Unit 1 Vocab Flashcards
Christmas
The feast day on which Christians celebrate the birth of Jesus; also refers to the liturgical season that immediately follows Christmas Day.
Advent
The four-week liturgical season during which Christians prepare themselves for the celebration of Christmas.
Eastern Catholic Churches
The twenty-one Churches of the East, with their own theological, liturgical, and administrative traditions, in union with the universal Catholic Church and her head, the Bishop of Rome.
Epiphany
A feast day celebrating the visit of the Magi to the infant Jesus and the revelation of the Savior to the Gentiles. Originally celebrated on the twelfth day of Christmas (January 6), Epiphany is now celebrated on the Sunday between January 2 and January 8.
Icon
From a Greek word meaning “to resemble”; a pictorial representation or image of a religious figure or event typically painted on a wooden panel and used in the prayer and worship of Eastern Christians.
Lent
Traditionally, the span of forty days (excepting Sundays) between Ash Wednesday and Easter Sunday.
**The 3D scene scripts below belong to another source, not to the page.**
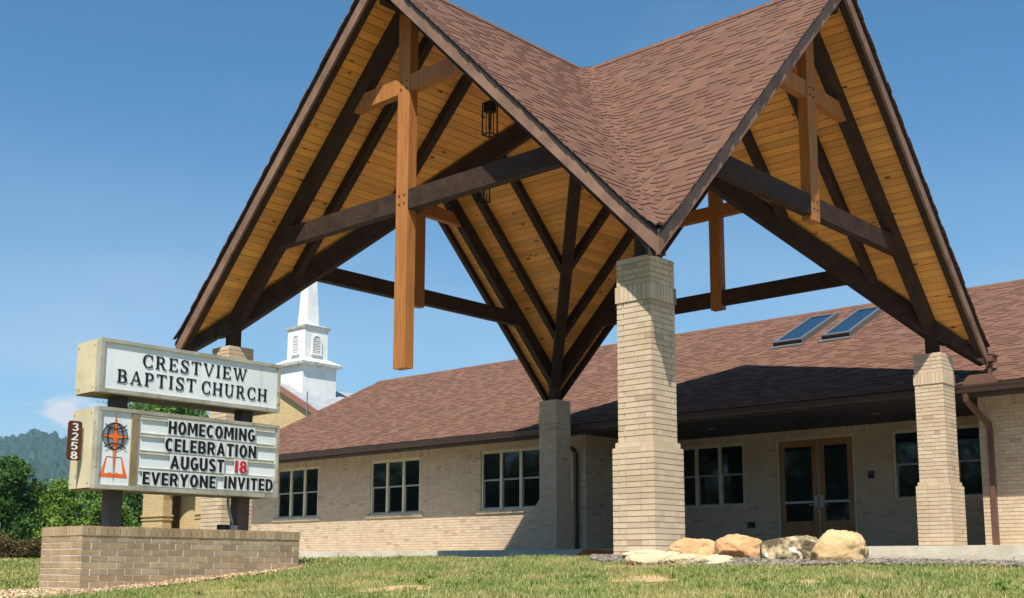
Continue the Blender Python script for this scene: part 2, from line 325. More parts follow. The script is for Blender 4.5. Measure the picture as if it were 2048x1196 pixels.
# driveway passing under the canopy, and raised concrete walk in front of the doors
XS = 8.1; ZS = .265
mb = MB(); ys = [-40, -8, 0, 10, 20, 32, 60]
mb.add([(-.55, y, -.012) for y in ys]+[(XS+.02, y, .1) for y in ys], [(i, i+1, len(ys)+i+1, len(ys)+i) for i in range(len(ys)-1)])
mb.add([(-.55, y, -.3) for y in ys]+[(-.55, y, -.012) for y in ys], [(i, i+1, len(ys)+i+1, len(ys)+i) for i in range(len(ys)-1)])
mb.build('driveway', 'drive', label='grey driveway passing under the timber canopy', kind='structure')
mb = MB().add([(-.62, y, -.10) for y in ys]+[(-.62, y, .012) for y in ys]+[(.12, y, .014) for y in ys], [(i, i+1, len(ys)+i+1, len(ys)+i) for i in range(len(ys)-1)]+[(len(ys)+i, len(ys)+i+1, 2*len(ys)+i+1, 2*len(ys)+i) for i in range(len(ys)-1)])
mb.build('driveway_edge', 'concrete', label='pale concrete edging strip of the driveway', kind='structure')
mb = MB().box(XS, 12.7, -14, 24, -.2, ZS)
walk = mb.build('walkway_slab', 'concrete', label='raised concrete walk along the brick building', kind='structure')
MB().add([(XS-.35, 6.3, .11), (XS-.35, 7.54, .11), (XS-.003, 6.3, ZS-.03), (XS-.003, 7.54, ZS-.005), (XS-.35, 6.3, .07), (XS-.35, 7.54, .07), (XS-.003, 6.3, .07), (XS-.003, 7.54, .07)],
    [(0, 2, 3, 1), (0, 1, 5, 4), (2, 6, 7, 3), (0, 4, 6, 2), (1, 3, 7, 5), (4, 5, 7, 6)]).build('sloped_panel', 'ramp', label='orange brown sloped panel at edge of the raised walk', category='ramp')  # orange-brown panel sloping from the driveway up to the slab edge

# ------------------------------------------------------------------ brick piers
COURSE = .0677; J = .010; BL = .203
PIER_TOP = 3.59
def pier(cx, cy, base, label):
    t = thing('brick_pier', label, 'pier', 'brick piers carrying the timber canopy'); t.location = (cx, cy, 0)
    core = MB()
    def ring(z0, z1, h, odd, tex):
        dep = .095
        fx = []   # (face, a0, a1)
        for face in ('x-', 'y-', 'x+', 'y+'):
            own = (face[0] == 'x') != bool(odd)
            a0, a1 = (-h, h) if own else (-h+dep, h-dep)
            Ln = a1-a0
            nb = max(2, round(Ln/BL)); cuts = [a0+Ln*i/nb for i in range(nb+1)]
            if not own and odd is not None and Ln > .3: cuts = [a0, a0+BL*.5*1.0, *[a0+BL*.5+BL*i for i in range(1, int((Ln-BL*.5)/BL)+1)], a1]; cuts = [c for i, c in enumerate(cuts) if i == 0 or c-cuts[i-1] > .03]
            for q in range(len(cuts)-1):
                b0, b1 = cuts[q]+(.0022 if q else 0), cuts[q+1]-(.0022 if q < len(cuts)-2 else 0)
                if not own:
                    if q == 0: b0 += .004
                    if q == len(cuts)-2: b1 -= .004
                if b1-b0 < .02: continue
                if face == 'x-': bx = (-h, -h+dep, b0, b1)
                elif face == 'x+': bx = (h-dep+J, h, b0, b1)
                elif face == 'y-': bx = (b0, b1, -h, -h+dep)
                else: bx = (b0, b1, h-dep+J, h)
                if face in ('x-', 'y-'): box_obj('brick', *bx[:2], *bx[2:], z0+J/2, z1-J/2, 'brick', t, .0012)
                else: tex.box(*bx, z0+J/2, z1-J/2)
        core.box(-h+.008, h-.008, -h+.008, h-.008, z0, z1+.0005)
    back = MB()
    z = PIER_TOP; k = 0
    for i in range(5): ring(z-COURSE, z, .2503, k % 2, back); z -= COURSE; k += 1
    # soldier band
    h = .2655; zt = z; zb = z-.203; nS = 8; wS = 2*h/nS
    for q in range(nS):
        a0, a1 = -h+q*wS+.004, -h+(q+1)*wS-.004
        if q == 0: a0 = -h
        if q == nS-1: a1 = h
        box_obj('brick', -h, -h+.075, a0, a1, zb+.004, zt-.004, 'brick', t)
        if q: box_obj('brick', a0, a1, -h, -h+.075, zb+.004, zt-.004, 'brick', t)
        back.box(h-.075, h, a0, a1, zb+.004, zt-.004)
        if q not in (0, nS-1): back.box(a0, a1, h-.075, h, zb+.004, zt-.004)
    core.box(-h+.011, h-.011, -h+.011, h-.011, zb, zt)
    z = zb
    for i in range(25): ring(z-COURSE, z, .2503, k % 2, back); z -= COURSE; k += 1
    ring(z-COURSE, z, .2765, k % 2, back); z -= COURSE; k += 1
    while z > base+.02:
        ring(z-COURSE, z, .3015, k % 2, back); z -= COURSE; k += 1
    core.build('mortar_core', 'mortar', t)
    b = back.build('brick_back', 'brick', t); b['kind'] = 'stuff'
    MB().box(-.24, .24, -.24, .24, PIER_TOP-.002, PIER_TOP+.006).build('mortar_cap', 'mortar', t)
    return t
SX, SY, OV = 8.576, 8.744, .699
pier(0, 0, -.06, 'cream brick pier nearest the camera, beside the boulders')
pier(0, SY, -.02, 'cream brick pier standing behind the church sign')
pier(SX, 0, ZS, 'sunlit cream brick pier on the raised walk in front of the right window')
pier(SX, SY, ZS, 'shaded brick pier on the raised walk against the left wing')

# ------------------------------------------------------------------ timber canopy
CX, CY = SX/2, SY/2; HX, HY = CX+OV, CY+OV
ZR, RISE = 8.785, 5.085
can = thing('timber_canopy', 'large timber entrance canopy with crossing shingled gables on brick piers', 'canopy')
can.location = (CX, CY, 3.6)
inv = Matrix.Translation((-CX, -CY, -3.6))
def cpart(mb, name, m, parent=can, smooth=False):
    o = mb.build(name, m, None, smooth); o.parent = parent
    if parent is can: o.matrix_parent_inverse = inv
    return o
GB = {'L': (HX, HY), 'B': (HX, HY), 'R': (HY, HX), 'F': (HY, HX)}
def gpos(g, sgn, a, b):
    if g == 'L': return (-OV+a, CY+sgn*b)
    if g == 'B': return (SX+OV-a, CY+sgn*b)
    if g == 'R': return (CX+sgn*b, -OV+a)
    return (CX+sgn*b, SY+OV-a)
def gz(g, b): return ZR-RISE*b/GB[g][1]
def amax(g, b): A, B = GB[g]; return A*(1-b/B)
def slab(mb, g, sgn, quad, zo0, zo1):
    pts = [(*gpos(g, sgn, a, b), gz(g, b)) for a, b in quad]
    return mb.prism(pts, (0, 0, zo0), (0, 0, zo1))
VISIBLE_CEIL = {('L', 1), ('F', 1), ('F', -1), ('B', 1), ('R', 1)}
ceil_root = cpart(MB().box(CX-.1, CX+.1, CY-.1, CY+.1, ZR-.19, ZR-.15), 'ceiling', 'beam')
roof_root = None
deck = MB(); hidden_boards = MB()
for g in 'LBRF':
    A, B = GB[g]
    for sgn in (1, -1):
        slab(deck, g, sgn, [(.05, 0), (A, 0), (.05, B*(1-.05/A))], -.143, -.02)
        nrow = 54; db = B/nrow
        for i in range(nrow):
            b0, b1 = i*db+.0055, (i+1)*db-.0055
            a1, a2 = amax(g, b0), amax(g, b1)
            if a2 < .1 or a1 < .1: continue
            q = [(.045, b0), (a1, b0), (a2, b1), (.045, b1)]
            if (g, sgn) in VISIBLE_CEIL:
                mbx = MB(); slab(mbx, g, sgn, q, -.167, -.145)
                o = mbx.build('board', 'pine_x' if g in 'LB' else 'pine_y', ceil_root)
            else: slab(hidden_boards, g, sgn, q, -.167, -.145)
roof_root = cpart(deck, 'roof', 'roof_deck')
hb = cpart(hidden_boards, 'board_rear', 'pine_x', ceil_root); hb['kind'] = 'stuff'

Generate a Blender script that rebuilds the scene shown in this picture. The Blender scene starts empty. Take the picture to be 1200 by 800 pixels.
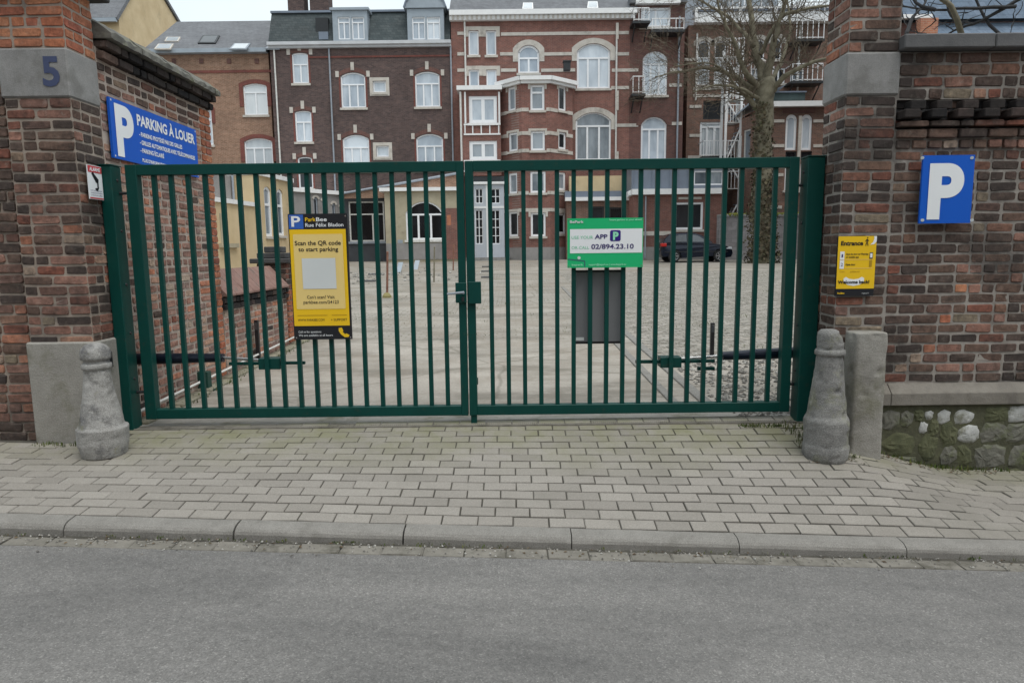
import bpy, bmesh, math, random
from mathutils import Vector, Matrix
random.seed(7)
R = math.radians
S = bpy.context.scene
COL = S.collection

# ------------------------------------------------------------------ camera
FPX, PITCH, ROLL, CAMH = 790.0, R(7.6), .012, 1.43
_c, _s = math.cos(PITCH), math.sin(PITCH)
V_F = Vector((0, _c, -_s)); _r0 = Vector((1, 0, 0)); _u0 = Vector((0, _s, _c))
V_R = _r0*math.cos(ROLL) - _u0*math.sin(ROLL)
V_U = _u0*math.cos(ROLL) + _r0*math.sin(ROLL)
CAMP = Vector((0, 0, CAMH))
cam = bpy.data.objects.new('camera', bpy.data.cameras.new('camera'))
COL.objects.link(cam)
cam.data.sensor_width = 36; cam.data.lens = 36*FPX/1200
cam.data.clip_start = .05; cam.data.clip_end = 2000
cam.matrix_world = Matrix((( V_R.x, V_U.x, -V_F.x, 0), (V_R.y, V_U.y, -V_F.y, 0), (V_R.z, V_U.z, -V_F.z, CAMH), (0, 0, 0, 1)))
S.camera = cam

def ray(px, py): return V_F*FPX + V_R*(px-600) - V_U*(py-400)
def at(px, py, Y):                       # measured photo point -> real point on the plane y = Y
    d = ray(px, py); return CAMP + d*(Y/d.y)

# ------------------------------------------------------------------ light
SUN_EL, SUN_AZ = R(66), R(140)
w = bpy.data.worlds.new('World'); S.world = w; w.use_nodes = True
nt = w.node_tree; nt.nodes.clear()
sky = nt.nodes.new('ShaderNodeTexSky'); sky.sky_type = 'NISHITA'; sky.sun_disc = False
sky.sun_elevation = SUN_EL; sky.sun_rotation = SUN_AZ; sky.air_density = 1.0; sky.dust_density = 2.0
tc = nt.nodes.new('ShaderNodeTexCoord')
nz = nt.nodes.new('ShaderNodeTexNoise'); nz.inputs['Scale'].default_value = 2.2; nz.inputs['Detail'].default_value = 6
nt.links.new(tc.outputs['Generated'], nz.inputs['Vector'])
cr = nt.nodes.new('ShaderNodeValToRGB')
cr.color_ramp.elements[0].position = .3; cr.color_ramp.elements[0].color = (9.6, 10.8, 11.5, 1)
cr.color_ramp.elements[1].position = .7; cr.color_ramp.elements[1].color = (12.0, 13.1, 13.4, 1)
nt.links.new(nz.outputs['Fac'], cr.inputs['Fac'])
mx = nt.nodes.new('ShaderNodeMixRGB'); mx.inputs['Fac'].default_value = .86
nt.links.new(sky.outputs['Color'], mx.inputs['Color1']); nt.links.new(cr.outputs['Color'], mx.inputs['Color2'])
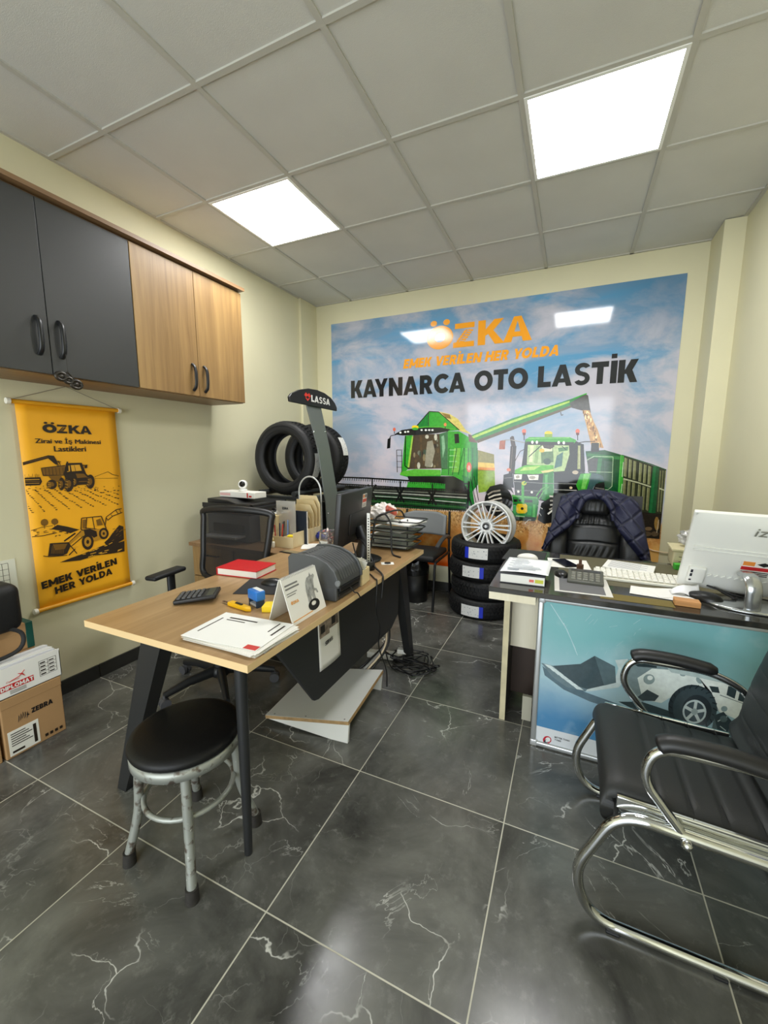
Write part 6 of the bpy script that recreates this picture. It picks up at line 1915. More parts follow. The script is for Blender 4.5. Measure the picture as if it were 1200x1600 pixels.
# ------------------------------------------------------------------ tyres
RUB = mat('0f0f10', .62, bump=.15, bscale=120); RUB2 = mat('0a0a0b', .7)
def tyre_mesh(R, Wd, rim, nb=56, seg=96):
    # axis z, centred; returns (carcass, tread, groove-free label patch builder)
    h = Wd/2; m = MB()
    prof = [(rim, -h*.72), (rim+.006, -h*.84), (rim+.02, -h*.93), (rim+(R-rim)*.45, -h*1.0), (R-.035, -h*.95), (R-.012, -h*.84), (R-.008, -h*.6), (R-.008, h*.6), (R-.012, h*.84), (R-.035, h*.95), (rim+(R-rim)*.45, h*1.0), (rim+.02, h*.93), (rim+.006, h*.84), (rim, h*.72), (rim+.012, h*.66), (rim+.03, h*.75), (R-.045, h*.78), (R-.024, h*.55), (R-.024, -h*.55), (R-.045, -h*.78), (rim+.03, -h*.75), (rim+.012, -h*.66)]
    m.lathe(prof, seg, closed=True); m.fix = True
    for rr in (.3, .62):                       # raised rings on the sidewall
        for s in (-1, 1):
            r0 = rim+(R-rim)*rr; z = s*(h*.985 if rr < .5 else h*.985)
            m.lathe([(r0-.003, z-s*.004), (r0, z+s*.0015), (r0+.003, z-s*.004)], seg)
    t = MB()
    for k in range(nb):
        a = 2*PI*k/nb
        for row, (z0, z1, sk) in enumerate(((-.80, -.42, .5), (-.36, -.04, -.35), (.04, .36, .35), (.42, .80, -.5))):
            X = Matrix.Rotation(a+(PI/nb if row % 2 else 0), 4, 'Z') @ Matrix.Translation((R-.006, 0, h*(z0+z1)/2)) @ Matrix.Rotation(sk*.5, 4, 'X')
            ln = 2*PI*R/nb*.72; dz = h*(z1-z0)*.92
            lean = .010 if row in (0, 3) else 0
            t.raw([(-.008, -ln/2, -dz/2), (-.008, ln/2, -dz/2), (-.008, ln/2, dz/2), (-.008, -ln/2, dz/2), (.006-(lean if z0 < -.5 else 0), -ln/2*.9, -dz/2*.95), (.006-(lean if z0 < -.5 else 0), ln/2*.9, -dz/2*.95), (.006-(lean if z1 > .5 else 0), ln/2*.9, dz/2*.95), (.006-(lean if z1 > .5 else 0), -ln/2*.9, dz/2*.95)],
                  [(0, 1, 5, 4), (1, 2, 6, 5), (2, 3, 7, 6), (3, 0, 4, 7), (4, 5, 6, 7)], False, X)
    return m, t
def label_patch(R, a0, a1, z0, z1, h=.0075, n=10):
    m = MB(); m.grid(n, 1, lambda u, v: ((R+h)*math.cos(a0+(a1-a0)*u), (R+h)*math.sin(a0+(a1-a0)*u), z0+(z1-z0)*v), True); return m
LAB = mat('e9e9e6', .4); LBLU = mat('2438c8', .4)
def lab_print(R, a0, a1, z0, z1, seed):
    m = MB(); rnd = random.Random(seed)
    for k in range(16):
        a = a0+(a1-a0)*rnd.uniform(.05, .95); z = z0+(z1-z0)*rnd.uniform(.12, .85); da = rnd.uniform(.004, .02); dz = rnd.uniform(.003, .008)
        m.grid(1, 1, lambda u, v: ((R+.0082)*math.cos(a+da*u), (R+.0082)*math.sin(a+da*u), z+dz*v), False)
    return m
TY = {}
def tyre(label, loc, R, Wd, rim, rot, group, lab=None, blue=None, seed=1):
    t = thing('car_tyre', label, 'tyre', loc, rot=rot, group=group)
    k = (R, Wd, rim)
    if k not in TY:
        c, tr = tyre_mesh(R, Wd, rim); a = P('carcass', c, RUB, t); b = P('tread', tr, RUB2, t); TY[k] = (a, b)
    else:
        for o in TY[k]:
            n = o.copy(); COL.objects.link(n); n.parent = t
    if lab:
        s = P('paper_label', label_patch(R, *lab), LAB, t); P('printed_marks', lab_print(R, *lab, seed), mat('40506a', .5), s)
        if blue: P('blue_end', label_patch(R, *blue, h=.0082, n=3), LBLU, s)
    return t
RX = (-PI/2, 0, 0)      # tyre axis along world y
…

In the official Church calendar, Lent begins with Ash Wednesday and ends on Holy Thursday
evening with the celebration of the Mass of the Lord’s Supper. It is followed by the Triduum, the three days of the Lord’s Passion, death, and Resurrection. Lent is the season during which believers focus on
conversion, turning toward God more completely in their lives.
Liminal
Of, relating to, or being an intermediate state, phase, or condition. A liminal experience is one of being between one significant moment and another; a threshold experience; for example, the time of engagement before marriage.
Liturgical year
The Church’s annual cycle of religious feasts and seasons that forms the context for the Church’s worship. During the liturgical year, we remember and celebrate God the Father’s saving plan as it is revealed through the life of his Son, Jesus Christ.
Liturgy
The Church’s official, public, communal prayer. It is God’s work, in which the People of God participate. The Church’s most important liturgy is the Eucharist, or the Mass.
Magisterium
The Church’s living teaching office, which consists of all the bishops, in communion with the Pope.
Ordinary time
The time in the liturgical year that is not part of a special season like Advent, Christmas, Lent, or Easter.
Paschal mystery
The work of salvation accomplished by Jesus Christ mainly through his life, Passion, death, Resurrection, and Ascension.
Passover
The night the Lord passed over the houses of the Israelites marked by the blood of the lamb, and spared the firstborn sons from death. It also is the feast that celebrates the deliverance of the Chosen People from bondage in Egypt and the Exodus from Egypt to the Promised Land.
Pentecost
The biblical event following the Resurrection and Ascension of Jesus at which the Holy Spirit was poured out on his disciples; in the Christian liturgical year, the feast fifty days after Easter on which
the biblical event of Pentecost is recalled and celebrated.
Ritual
The established form of the words and actions for a ceremony that is repeated often. The actions often have a symbolic meaning.